> Problem statement
Narrow the data below down to the lines containing "high".

----------

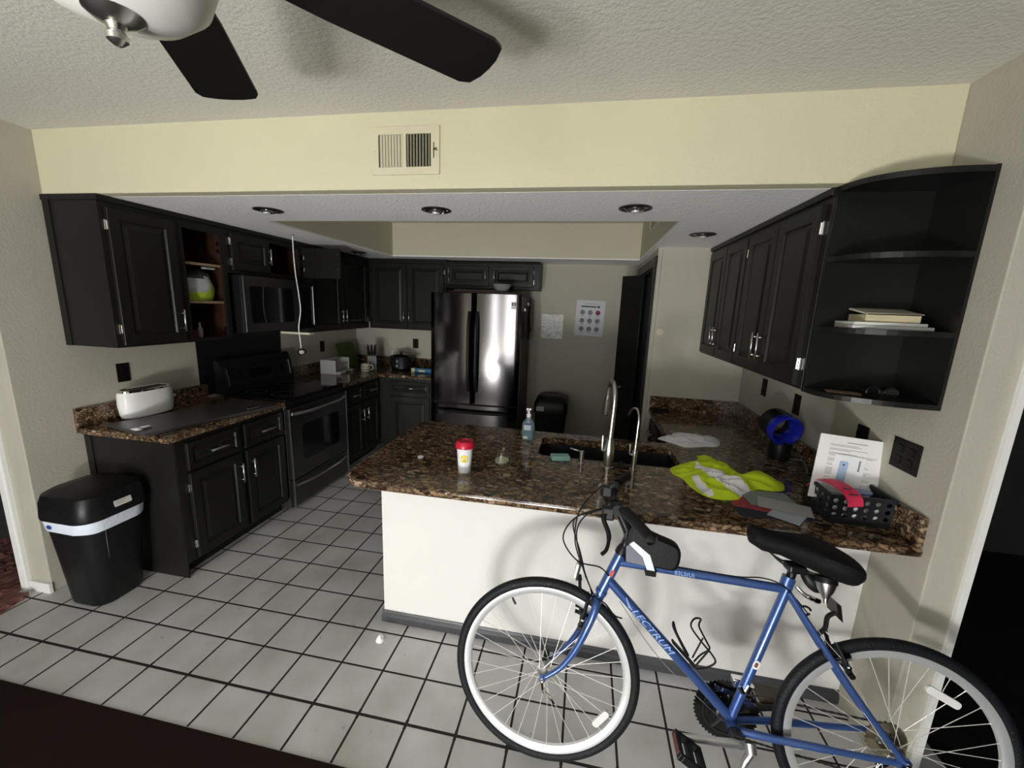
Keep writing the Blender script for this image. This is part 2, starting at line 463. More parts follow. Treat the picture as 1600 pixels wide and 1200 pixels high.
# neighbouring rooms seen through the doorways; wall colours darkened for their lack of light
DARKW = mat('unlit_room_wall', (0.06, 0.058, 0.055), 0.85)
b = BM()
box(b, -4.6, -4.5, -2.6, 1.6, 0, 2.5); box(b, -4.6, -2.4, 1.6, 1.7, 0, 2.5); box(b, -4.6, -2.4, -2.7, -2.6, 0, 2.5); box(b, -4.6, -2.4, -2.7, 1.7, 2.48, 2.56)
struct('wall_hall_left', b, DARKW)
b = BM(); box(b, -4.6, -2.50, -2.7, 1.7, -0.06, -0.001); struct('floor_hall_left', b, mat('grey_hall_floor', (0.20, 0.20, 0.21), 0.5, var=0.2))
b = BM()
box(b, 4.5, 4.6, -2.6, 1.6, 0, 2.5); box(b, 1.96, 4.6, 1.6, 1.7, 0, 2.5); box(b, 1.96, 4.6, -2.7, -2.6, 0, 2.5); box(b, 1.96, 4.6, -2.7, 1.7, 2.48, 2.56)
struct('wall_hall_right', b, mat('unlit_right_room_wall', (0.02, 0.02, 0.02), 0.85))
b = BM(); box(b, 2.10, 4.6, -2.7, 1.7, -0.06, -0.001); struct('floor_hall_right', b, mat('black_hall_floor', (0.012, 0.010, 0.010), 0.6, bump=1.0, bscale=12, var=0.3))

# ------------------------------------------------------------------ cabinets
def door_panel(bm, M, u0, u1, v0, v1, n0=0.0, t=0.019, st=0.055, mi=0):
    """slab with a raised centre panel; the front is a set of concentric rectangles"""
    W_, H_ = u1-u0, v1-v0
    rings = []
    for ins, z in ((0, n0), (0, n0+t-0.003), (0.003, n0+t), (st, n0+t), (st+0.006, n0+t-0.009), (st+0.016, n0+t-0.009), (st+0.036, n0+t-0.001)):
        if ins*2 > min(W_, H_)-0.01: break
        a, b2, c, d = u0+ins, u1-ins, v0+ins, v1-ins
        rings.append([M @ Vector(p) for p in ((a, c, z), (b2, c, z), (b2, d, z), (a, d, z))])
    quad_faces(bm, rings, True, True, True, mi, False)
def bar_handle(M, u, v, L_=0.135, vertical=True, parent=None, n0=0.019, m=None):
    bm = BM(); h = L_/2
    if vertical:
        cyl(bm, M @ Vector((u, v-h, n0+0.032)), M @ Vector((u, v+h, n0+0.032)), 0.006, seg=10)
        for s in (-1, 1): cyl(bm, M @ Vector((u, v+s*h*0.68, n0)), M @ Vector((u, v+s*h*0.68, n0+0.034)), 0.0045, seg=8)
    else:
        cyl(bm, M @ Vector((u-h, v, n0+0.032)), M @ Vector((u+h, v, n0+0.032)), 0.006, seg=10)
        for s in (-1, 1): cyl(bm, M @ Vector((u+s*h*0.68, v, n0)), M @ Vector((u+s*h*0.68, v, n0+0.034)), 0.0045, seg=8)
    return obj('handle', bm, m or CHROME, parent)
def hinge(M, u, v, parent, s=1, n0=0.0):
    bm = BM()
    box(bm, u-0.006, u+0.006, v-0.026, v+0.026, n0, n0+0.010, M, bev=0.002)
    cyl(bm, M @ Vector((u+s*0.007, v-0.022, n0+0.010)), M @ Vector((u+s*0.007, v+0.022, n0+0.010)), 0.005, seg=8)
    return obj('hinge', bm, SHINY, parent)
def add_door(root, M, u0, u1, v0, v1, hs, handle, hinges=True, hlen=0.135, st=0.055):
    """hs: which side the hinges are on (-1 = low u, +1 = high u); handle: 'low'/'high' end"""
    bm = BM(); door_panel(bm, M, u0, u1, v0, v1, st=st); d = obj('door', bm, CAB, root)
    hu = (u1-0.028) if hs < 0 else (u0+0.028)
    if handle: 
        off = min(0.13, (v1-v0)/2)
        bar_handle(M, hu, v0+off if handle == 'low' else v1-off, hlen, True, d)
    if hinges:
        e = u0-0.006 if hs < 0 else u1+0.006
        dv = 0.09 if v1-v0 > 0.4 else 0.055
        for v in (v0+dv, v1-dv): hinge(M, e, v, d, -hs)
    return d
def add_drawer(root, M, u0, u1, v0, v1):
    bm = BM(); door_panel(bm, M, u0, u1, v0, v1, st=0.030); d = obj('drawer', bm, CAB, root)
    bar_handle(M, (u0+u1)/2, (v0+v1)/2, 0.12, False, d)
    return d
def cab_body(root, M, u0, u1, v0, v1, depth, toe=0.0, crown=False):
    bm = BM()
    box(bm, u0, u1, v0+toe, v1, -depth, 0, M, bev=0.0015)
    if toe: box(bm, u0+0.002, u1-0.002, v0, v0+toe, -depth, -0.07, M)
    if crown: box(bm, u0-0.004, u1+0.004, v1-0.028, v1, -depth, 0.014, M, bev=0.004)
    return obj('body', bm, CAB, root)

FL = -1.626           # fronts of left base cabinets
FU = -1.89            # fronts of left wall cabinets
# --- left wall cabinet with one closed door
M = ML(FU)
r = thing('wall_cabinet', 'tall charcoal wall cabinet with one closed door, nearest on the left wall', 'cabinet', (-2.06, 0.19, CB))
b = BM(); box(b, -2.2395, FU, -0.018, 0.405, CB, HB-0.001, bev=0.002)
box(b, -2.232, -2.190, -0.024, -0.016, CB, HB-0.03)                       # scribe strip on the end panel
box(b, -2.2395, FU+0.014, -0.026, 0.405, HB-0.03, HB-0.001, bev=0.003)
obj('body', b, CAB, r)
add_door(r, M, 0.012, 0.372, CB+0.012, HB-0.055, -1, 'low')
# --- open cabinet next to it (its door has been taken off)
r = thing('wall_cabinet', 'open doorless wall cabinet with brown inside and a green bag on its shelf', 'cabinet', (-2.06, 0.57, CB))
b = BM()
for a in ((-2.2395, FU-0.018, 0.406, 0.422, CB, HB-0.002), (-2.2395, FU-0.018, 0.724, 0.740, CB, HB-0.002), (-2.2395, -2.225, 0.422, 0.724, CB, HB-0.002),
          (-2.225, FU-0.018, 0.422, 0.724, CB, CB+0.016), (-2.225, FU-0.018, 0.422, 0.724, HB-0.05, HB-0.002)): box(b, *a)
obj('carcass', b, CABIN, r)
b = BM()
for a in ((FU-0.018, FU, 0.406, 0.432, CB, HB-0.002), (FU-0.018, FU, 0.706, 0.740, CB, HB-0.002), (FU-0.018, FU, 0.432, 0.706, CB, CB+0.022), (FU-0.018, FU, 0.432, 0.706, 2.085, HB-0.002)): box(b, *a)
box(b, -2.22, FU+0.014, 0.406, 0.740, HB-0.03, HB-0.001, bev=0.003)
obj('face_frame', b, CAB, r)
for z in (1.885, 1.640):
    b = BM(); box(b, -2.222, FU-0.025, 0.424, 0.722, z-0.016, z); box(b, FU-0.025, FU-0.021, 0.424, 0.722, z-0.016, z, mi=1); obj('shelf', b, [CABIN, CABWOOD], r)
for z in (2.03, 1.98, 1.45, 1.42):
    b = BM(); box(b, FU-0.05, FU-0.02, 0.719, 0.7245, z-0.012, z+0.012, bev=0.002); lathe(b, [(0.006, 0), (0.006, 0.012), (0.001, 0.013)], (FU-0.035, 0.7195, z), (0, -1, 0), 10, cap1=True)
    obj('hinge', b, SHINY, r)
# --- cabinet over the microwave, one door swung wide open
r = thing('wall_cabinet', 'short charcoal wall cabinet above the microwave with its right door wide open', 'cabinet', (-2.06, 1.15, 1.84))
b = BM()
for a in ((-2.2395, FU-0.018, 0.742, 0.758, 1.84, HB-0.002), (-2.2395, FU-0.018, 1.534, 1.55, 1.84, HB-0.002), (-2.2395, -2.225, 0.758, 1.534, 1.84, HB-0.002),
          (-2.225, FU-0.018, 0.758, 1.534, 1.84, 1.856), (-2.225, FU-0.018, 0.758, 1.534, HB-0.05, HB-0.002)): box(b, *a)
obj('carcass', b, CABIN, r)
b = BM()
for a in ((FU-0.018, FU, 0.742, 0.768, 1.84, HB-0.002), (FU-0.018, FU, 1.50, 1.55, 1.84, HB-0.002), (FU-0.018, FU, 0.768, 1.50, 1.84, 1.868), (FU-0.018, FU, 0.768, 1.50, 2.10, HB-0.002)): box(b, *a)
box(b, -2.22, FU+0.014, 0.742, 1.55, HB-0.03, HB-0.001, bev=0.003)
obj('face_frame', b, CAB, r)
add_door(r, ML(FU), 0.775, 1.135, 1.862, 2.112, -1, 'low', hlen=0.12)
# open door: stands out from the face at y ~ 1.52
Mo = axes_M((FU+0.012, 1.515, 0), (1, 0, 0), (0, 0, 1), (0, -1, 0))
Mo = Mo @ Matrix.Rotation(0.0, 4, 'Y')
b = BM(); door_panel(b, axes_M((FU+0.012, 1.515, 0), (1, 0, 0), (0, 0, 1), (0, 1, 0)), 0, 0.365, 1.862, 2.112, n0=0.0)
dd = obj('door', b, CAB, r)
for z in (1.93, 2.03):
    b = BM(); box(b, FU+0.002, FU+0.04, 1.500, 1.514, z-0.018, z+0.018, bev=0.002); obj('hinge', b, SHINY, dd)
for z in (1.94, 2.06):
    b = BM(); lathe(b, [(0.004, 0), (0.004, 0.002), (0.001, 0.003)], (FU+0.355, 1.515, z), (0, -1, 0), 8, cap1=True); obj('screw', b, SHINY, dd)
# --- wall cabinet between microwave and corner
r = thing('wall_cabinet', 'charcoal double-door wall cabinet on the left wall between microwave and back corner', 'cabinet', (-2.06, 2.1, CB))
cab_body(r, ML(FU), 1.552, 2.64, CB, HB-0.001, 0.345, crown=True)
add_door(r, ML(FU), 1.575, 2.080, CB+0.012, HB-0.05, -1, 'low', hinges=False)
add_door(r, ML(FU), 2.090, 2.600, CB+0.012, HB-0.05, 1, 'low', hinges=False)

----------

> Exercise solution
Keep writing the Blender script for this image. This is part 2, starting at line 463. More parts follow. Treat the picture as 1600 pixels wide and 1200 pixels high.
    """hs: which side the hinges are on (-1 = low u, +1 = high u); handle: 'low'/'high' end"""